Em maio, a Hungria, já havia proibido a mudança de sexo em documentos de identidade e o reconhecimento jurídico de pessoas transgêneros. A medida ocorreu pela substituição da palavra sexo por "sexo atribuído no nascimento" em certidões de nascimento, casamento e óbito.
Na prática, isso passou a impedir que as pessoas trans e intersexuais pudessem alterar o nome e obter a documentação correspondente à sua identidade de gênero. O "sexo atribuído no nascimento" foi definido como "sexo biológico baseado em características sexuais primárias e cromossomos". Previamente, no país que é membro da União Europeia desde 2004, as pessoas estavam autorizadas a solicitar uma alteração de sexo no seus documentos.
Após ter limitado a independência da Justiça e da mídia em geral quando regressou ao poder em 2010, Orbán iniciou um projeto de "nova era" cultural destinado a promover os valores cristãos e tradicionais.

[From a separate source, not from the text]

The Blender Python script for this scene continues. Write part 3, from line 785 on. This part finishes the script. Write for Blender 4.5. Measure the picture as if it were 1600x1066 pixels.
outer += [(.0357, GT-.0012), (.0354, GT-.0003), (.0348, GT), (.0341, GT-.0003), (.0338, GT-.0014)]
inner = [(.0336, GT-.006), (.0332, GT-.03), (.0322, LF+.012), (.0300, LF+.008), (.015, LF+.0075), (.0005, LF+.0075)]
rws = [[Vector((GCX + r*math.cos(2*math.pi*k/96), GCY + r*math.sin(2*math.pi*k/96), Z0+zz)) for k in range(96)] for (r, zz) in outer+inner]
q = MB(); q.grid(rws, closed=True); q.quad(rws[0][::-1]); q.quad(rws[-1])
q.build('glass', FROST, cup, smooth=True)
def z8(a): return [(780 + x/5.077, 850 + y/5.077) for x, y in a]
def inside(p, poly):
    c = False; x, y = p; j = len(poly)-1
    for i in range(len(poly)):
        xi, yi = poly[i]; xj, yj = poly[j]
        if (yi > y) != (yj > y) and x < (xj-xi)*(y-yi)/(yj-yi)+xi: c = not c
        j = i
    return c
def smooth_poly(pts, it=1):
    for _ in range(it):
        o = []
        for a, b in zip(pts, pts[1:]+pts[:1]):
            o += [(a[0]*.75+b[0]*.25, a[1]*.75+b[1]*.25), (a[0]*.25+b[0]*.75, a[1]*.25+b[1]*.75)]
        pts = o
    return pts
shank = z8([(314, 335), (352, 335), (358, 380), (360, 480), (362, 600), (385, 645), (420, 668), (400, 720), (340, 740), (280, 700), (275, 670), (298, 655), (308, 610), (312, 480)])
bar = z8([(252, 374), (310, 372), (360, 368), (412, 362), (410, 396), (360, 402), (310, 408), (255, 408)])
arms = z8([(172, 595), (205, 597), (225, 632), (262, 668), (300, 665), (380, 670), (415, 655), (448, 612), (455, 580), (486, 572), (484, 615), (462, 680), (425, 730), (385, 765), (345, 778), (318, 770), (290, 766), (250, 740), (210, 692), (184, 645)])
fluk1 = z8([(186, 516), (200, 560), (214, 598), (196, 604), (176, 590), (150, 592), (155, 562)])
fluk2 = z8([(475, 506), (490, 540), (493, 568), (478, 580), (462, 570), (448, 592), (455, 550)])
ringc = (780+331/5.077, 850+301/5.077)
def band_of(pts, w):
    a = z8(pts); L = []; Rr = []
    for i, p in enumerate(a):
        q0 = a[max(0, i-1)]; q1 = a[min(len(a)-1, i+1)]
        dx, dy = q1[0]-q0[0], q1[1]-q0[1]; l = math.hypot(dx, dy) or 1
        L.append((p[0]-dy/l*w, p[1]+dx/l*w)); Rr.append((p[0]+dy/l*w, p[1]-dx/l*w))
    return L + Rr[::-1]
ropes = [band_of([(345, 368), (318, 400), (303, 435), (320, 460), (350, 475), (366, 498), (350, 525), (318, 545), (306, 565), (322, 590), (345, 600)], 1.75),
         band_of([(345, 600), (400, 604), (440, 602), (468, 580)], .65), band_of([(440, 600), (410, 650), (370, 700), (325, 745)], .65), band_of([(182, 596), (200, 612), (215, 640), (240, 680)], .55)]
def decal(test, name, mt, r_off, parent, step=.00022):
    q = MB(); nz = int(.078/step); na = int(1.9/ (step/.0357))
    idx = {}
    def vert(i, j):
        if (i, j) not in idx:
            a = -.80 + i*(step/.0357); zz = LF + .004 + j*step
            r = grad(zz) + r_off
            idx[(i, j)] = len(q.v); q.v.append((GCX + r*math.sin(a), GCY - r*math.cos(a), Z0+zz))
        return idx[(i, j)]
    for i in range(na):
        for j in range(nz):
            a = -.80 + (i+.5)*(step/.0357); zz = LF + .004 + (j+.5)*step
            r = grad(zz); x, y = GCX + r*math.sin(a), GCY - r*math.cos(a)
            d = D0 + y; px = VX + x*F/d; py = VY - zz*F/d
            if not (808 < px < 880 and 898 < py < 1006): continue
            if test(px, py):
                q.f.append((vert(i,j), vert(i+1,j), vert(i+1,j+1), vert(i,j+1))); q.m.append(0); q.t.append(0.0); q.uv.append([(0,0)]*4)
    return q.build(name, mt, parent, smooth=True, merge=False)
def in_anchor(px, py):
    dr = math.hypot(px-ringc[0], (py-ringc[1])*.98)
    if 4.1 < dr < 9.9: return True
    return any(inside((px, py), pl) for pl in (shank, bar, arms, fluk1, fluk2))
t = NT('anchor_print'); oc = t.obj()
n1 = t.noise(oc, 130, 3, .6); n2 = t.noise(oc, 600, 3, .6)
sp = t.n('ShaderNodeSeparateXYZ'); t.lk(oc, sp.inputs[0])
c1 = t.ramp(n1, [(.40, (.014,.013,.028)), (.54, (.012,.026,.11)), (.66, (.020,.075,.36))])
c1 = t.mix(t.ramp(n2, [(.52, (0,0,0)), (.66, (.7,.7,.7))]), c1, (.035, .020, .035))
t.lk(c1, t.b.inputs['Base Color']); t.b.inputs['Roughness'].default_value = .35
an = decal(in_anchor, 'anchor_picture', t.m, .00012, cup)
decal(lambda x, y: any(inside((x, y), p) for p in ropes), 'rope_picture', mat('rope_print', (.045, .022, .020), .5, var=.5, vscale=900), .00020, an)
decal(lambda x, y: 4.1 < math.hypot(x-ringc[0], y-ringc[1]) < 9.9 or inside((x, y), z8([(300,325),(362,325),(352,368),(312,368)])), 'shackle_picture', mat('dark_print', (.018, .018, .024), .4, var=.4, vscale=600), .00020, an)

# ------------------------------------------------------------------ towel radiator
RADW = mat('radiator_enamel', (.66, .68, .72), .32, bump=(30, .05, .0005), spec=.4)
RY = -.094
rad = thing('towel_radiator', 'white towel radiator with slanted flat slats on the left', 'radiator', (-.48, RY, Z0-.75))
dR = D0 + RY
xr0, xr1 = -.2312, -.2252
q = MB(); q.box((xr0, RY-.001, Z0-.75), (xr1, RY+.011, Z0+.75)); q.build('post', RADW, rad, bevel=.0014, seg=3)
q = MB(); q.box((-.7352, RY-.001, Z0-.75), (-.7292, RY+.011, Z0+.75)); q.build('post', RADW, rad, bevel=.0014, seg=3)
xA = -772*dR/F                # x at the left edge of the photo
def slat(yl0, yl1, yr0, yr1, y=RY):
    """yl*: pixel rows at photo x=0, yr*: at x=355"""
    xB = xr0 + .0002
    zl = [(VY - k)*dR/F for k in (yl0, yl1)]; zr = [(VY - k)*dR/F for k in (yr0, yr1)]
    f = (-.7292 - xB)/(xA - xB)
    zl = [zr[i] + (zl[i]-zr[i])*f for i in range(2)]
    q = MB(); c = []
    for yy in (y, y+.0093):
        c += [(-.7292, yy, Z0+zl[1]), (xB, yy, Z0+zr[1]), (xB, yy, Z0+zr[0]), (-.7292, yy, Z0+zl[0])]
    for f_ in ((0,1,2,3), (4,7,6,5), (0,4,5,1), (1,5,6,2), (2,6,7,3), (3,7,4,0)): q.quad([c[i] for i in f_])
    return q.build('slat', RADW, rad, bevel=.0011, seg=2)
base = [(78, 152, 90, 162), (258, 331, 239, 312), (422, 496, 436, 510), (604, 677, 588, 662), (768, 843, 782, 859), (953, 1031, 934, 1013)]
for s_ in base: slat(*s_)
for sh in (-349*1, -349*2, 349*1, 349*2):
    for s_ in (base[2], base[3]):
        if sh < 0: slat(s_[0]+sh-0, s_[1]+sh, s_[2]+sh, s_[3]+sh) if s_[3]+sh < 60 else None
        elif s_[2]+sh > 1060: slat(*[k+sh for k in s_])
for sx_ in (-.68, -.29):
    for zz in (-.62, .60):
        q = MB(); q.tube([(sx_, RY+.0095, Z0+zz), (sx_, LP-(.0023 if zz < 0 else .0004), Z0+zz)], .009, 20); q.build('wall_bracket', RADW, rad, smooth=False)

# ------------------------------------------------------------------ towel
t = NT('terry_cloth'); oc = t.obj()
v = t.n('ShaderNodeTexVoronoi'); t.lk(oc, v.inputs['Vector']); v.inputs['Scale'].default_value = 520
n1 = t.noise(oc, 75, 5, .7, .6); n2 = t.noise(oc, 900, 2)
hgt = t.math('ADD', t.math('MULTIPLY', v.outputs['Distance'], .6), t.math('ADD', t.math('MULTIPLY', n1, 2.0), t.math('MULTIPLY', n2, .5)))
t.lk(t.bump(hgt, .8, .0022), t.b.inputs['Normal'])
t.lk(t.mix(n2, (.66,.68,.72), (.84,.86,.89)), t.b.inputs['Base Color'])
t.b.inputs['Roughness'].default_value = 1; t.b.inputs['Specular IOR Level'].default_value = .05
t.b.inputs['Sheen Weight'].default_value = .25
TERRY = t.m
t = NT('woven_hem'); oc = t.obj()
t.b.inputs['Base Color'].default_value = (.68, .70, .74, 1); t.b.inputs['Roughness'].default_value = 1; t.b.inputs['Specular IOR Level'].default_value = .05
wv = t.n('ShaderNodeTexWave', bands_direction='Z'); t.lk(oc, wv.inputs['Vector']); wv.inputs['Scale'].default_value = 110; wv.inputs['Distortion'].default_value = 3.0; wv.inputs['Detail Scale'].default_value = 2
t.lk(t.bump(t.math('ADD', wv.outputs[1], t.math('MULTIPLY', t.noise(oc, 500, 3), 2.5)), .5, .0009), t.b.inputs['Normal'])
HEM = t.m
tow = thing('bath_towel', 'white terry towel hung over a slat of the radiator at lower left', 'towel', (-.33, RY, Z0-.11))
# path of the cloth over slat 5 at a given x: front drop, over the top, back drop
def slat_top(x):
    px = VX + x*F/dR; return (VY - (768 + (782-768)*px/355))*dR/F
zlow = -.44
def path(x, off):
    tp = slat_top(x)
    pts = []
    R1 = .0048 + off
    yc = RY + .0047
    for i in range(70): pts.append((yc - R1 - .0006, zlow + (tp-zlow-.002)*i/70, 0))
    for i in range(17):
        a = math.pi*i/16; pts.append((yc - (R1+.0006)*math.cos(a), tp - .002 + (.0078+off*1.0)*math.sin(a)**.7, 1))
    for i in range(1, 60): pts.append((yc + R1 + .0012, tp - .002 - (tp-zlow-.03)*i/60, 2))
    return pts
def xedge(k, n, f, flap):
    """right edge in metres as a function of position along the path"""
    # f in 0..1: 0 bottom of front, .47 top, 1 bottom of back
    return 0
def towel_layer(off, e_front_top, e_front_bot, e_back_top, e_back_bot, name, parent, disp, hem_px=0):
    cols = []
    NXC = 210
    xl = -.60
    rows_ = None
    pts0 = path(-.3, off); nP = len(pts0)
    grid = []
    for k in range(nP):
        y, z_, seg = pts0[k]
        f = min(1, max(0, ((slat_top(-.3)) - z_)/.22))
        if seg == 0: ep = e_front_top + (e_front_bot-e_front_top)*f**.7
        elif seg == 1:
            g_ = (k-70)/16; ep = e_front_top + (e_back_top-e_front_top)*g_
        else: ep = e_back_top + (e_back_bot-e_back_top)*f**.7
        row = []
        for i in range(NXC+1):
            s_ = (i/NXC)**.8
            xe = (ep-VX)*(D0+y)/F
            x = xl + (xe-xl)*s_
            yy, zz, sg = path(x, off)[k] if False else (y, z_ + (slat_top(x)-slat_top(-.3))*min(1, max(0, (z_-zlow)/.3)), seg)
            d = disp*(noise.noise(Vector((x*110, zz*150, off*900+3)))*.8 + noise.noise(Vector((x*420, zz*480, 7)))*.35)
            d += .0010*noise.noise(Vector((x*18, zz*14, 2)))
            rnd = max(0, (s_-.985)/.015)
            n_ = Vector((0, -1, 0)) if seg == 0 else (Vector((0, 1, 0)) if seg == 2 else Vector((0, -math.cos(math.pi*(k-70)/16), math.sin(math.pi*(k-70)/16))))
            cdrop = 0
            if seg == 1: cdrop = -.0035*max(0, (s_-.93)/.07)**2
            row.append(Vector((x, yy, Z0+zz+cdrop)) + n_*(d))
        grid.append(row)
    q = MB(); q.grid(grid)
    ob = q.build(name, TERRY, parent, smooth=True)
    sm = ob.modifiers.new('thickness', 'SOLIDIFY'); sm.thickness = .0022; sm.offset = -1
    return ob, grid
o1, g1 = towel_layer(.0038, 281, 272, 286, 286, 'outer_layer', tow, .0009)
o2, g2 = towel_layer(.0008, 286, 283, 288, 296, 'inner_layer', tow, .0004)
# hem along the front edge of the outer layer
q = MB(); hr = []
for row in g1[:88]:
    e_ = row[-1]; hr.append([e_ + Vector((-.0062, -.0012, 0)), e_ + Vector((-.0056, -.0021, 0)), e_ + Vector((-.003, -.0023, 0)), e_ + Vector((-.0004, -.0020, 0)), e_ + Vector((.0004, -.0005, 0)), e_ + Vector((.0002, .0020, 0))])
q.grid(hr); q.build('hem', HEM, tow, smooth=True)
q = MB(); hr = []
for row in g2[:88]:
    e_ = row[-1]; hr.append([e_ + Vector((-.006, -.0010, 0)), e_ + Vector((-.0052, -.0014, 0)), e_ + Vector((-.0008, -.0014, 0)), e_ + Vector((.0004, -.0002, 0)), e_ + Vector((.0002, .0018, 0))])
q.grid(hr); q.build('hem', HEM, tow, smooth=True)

O movimento se intensificou na sequência da sua reeleição, em 2018.
No início de maio, o parlamento húngaro também rejeitou a ratificação de um tratado internacional destinado a reforçar a proteção das mulheres vítimas de violência, mas entendido pelo governo húngaro como promotor "da ideologia destruidora do gênero".
Antes disso, Budapeste tinha já retirado os estudos de gênero da lista dos manuais universitários. O país ainda costuma ser elogiado pelo ministro das Relações Exteriores do Brasil, Ernesto Araújo. O brasileiro já afirmou que os governos dos dois países têm "proximidade de ideias".